アンダーグラウンド(1995年製作の映画)
3.5
第二次大戦中から 1990年代の内戦まで 50年以上にわたるセルビア国家史に、パルチザン幹部/武器商人/大統領側近と、政治的に要領よく生き抜いた架空の人物の人生を、重ね合わせて描く。「旅芸人」「覇王別姫」と同様の手法だが、本作はスラップスティック色が強く、長い苦難の時代を全力で走り切ったと感じさせるパワーがある一方で、リアリティは薄く洗練みは無く、製作の 1990年代当時としても古めかしい印象だ(これらはそのまま本作の魅力であり欠点といえる)。実際の映像との合成が多用され、一般人にとってアクセスしやすい歴史映像資料集としての側面も持つ。

特に大戦中を描いた第1部では、「吾輩はカモ」(主人公の髭はグルーチョへのオマージュ?)やルビッチ「生きるべきか」にも通ずる、「戦争そのものは恐れず、笑い飛ばしながら生き延びよう」的な思いが溢れる。他にも、タランティーノを思わせるユーモアと暴力のブレンドや、8 1/2 ラストを思わせる、故人も含め主要登場人物全員集合の祝祭的なエンディングなど、多くの映画からの影響が読み取れる。

本作で最も印象的なのは、大戦中の第1部で隠れ場所としての機能を果たした後、戦後のユーゴスラヴィア時代の第2部では、主人公にまだ戦時中と騙され幽閉され続ける人々が運営する武器工場の地下世界(多くの映画/文学/哲学を想起させる既視感の強い世界観で、強制収容所の暗示ともとれる)。実際の時間の経過(20年)よりも 3/4 の時間(15年)しか経っていないと、被幽閉者たちに信じさせる時間操作は、アナログ手法で実行するには煩雑で、動機に説得力を欠くが、ぞっとする肌寒さを感じさせる設定だ。結婚式シーンでは、虚構世界での打ち上げ花火的な多幸感が充溢する中、各人物に去来する様々な思いが交錯する。
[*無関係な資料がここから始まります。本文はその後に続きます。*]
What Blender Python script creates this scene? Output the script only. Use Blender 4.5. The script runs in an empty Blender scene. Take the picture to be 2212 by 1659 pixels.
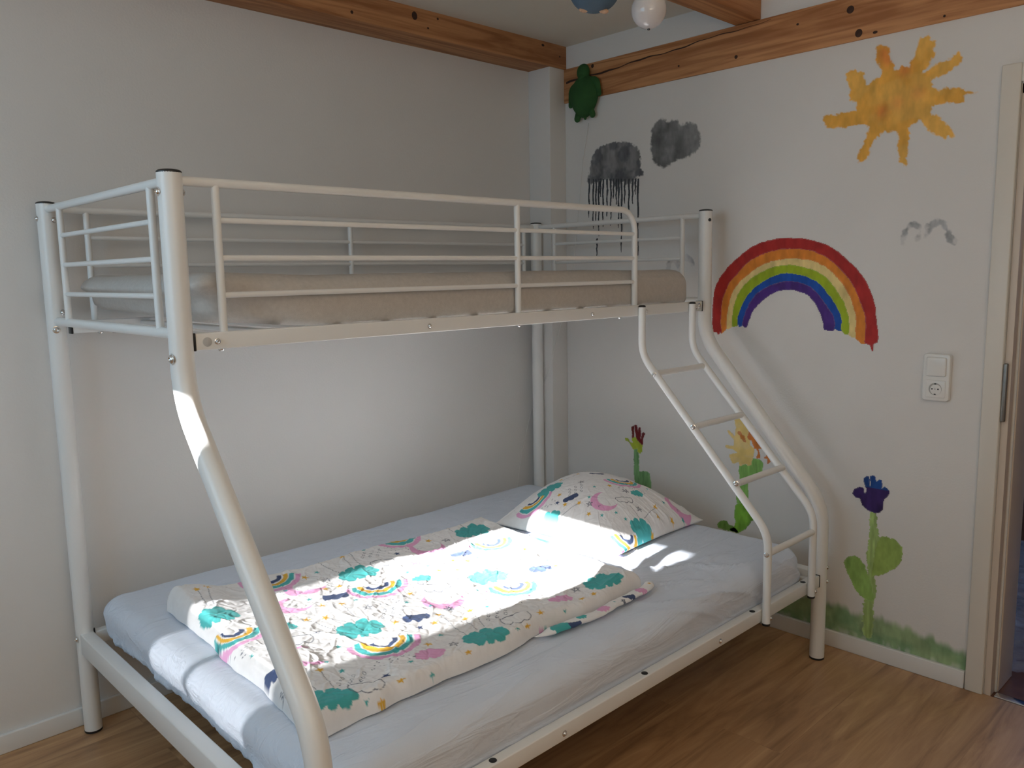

同じく弟2部で、主人公の半生を描く映画の撮影シーンのドタバタぶりや、役者たちの、特に撃たれて倒れる時の、下手な演技は、メタ的な笑いを誘う。

タイトルは直接的には上述の地下世界のことだが、都市伝説的なヨーロッパ中に張り巡らされた地下道や、比喩的にレジスタンス運動も指しているだろう。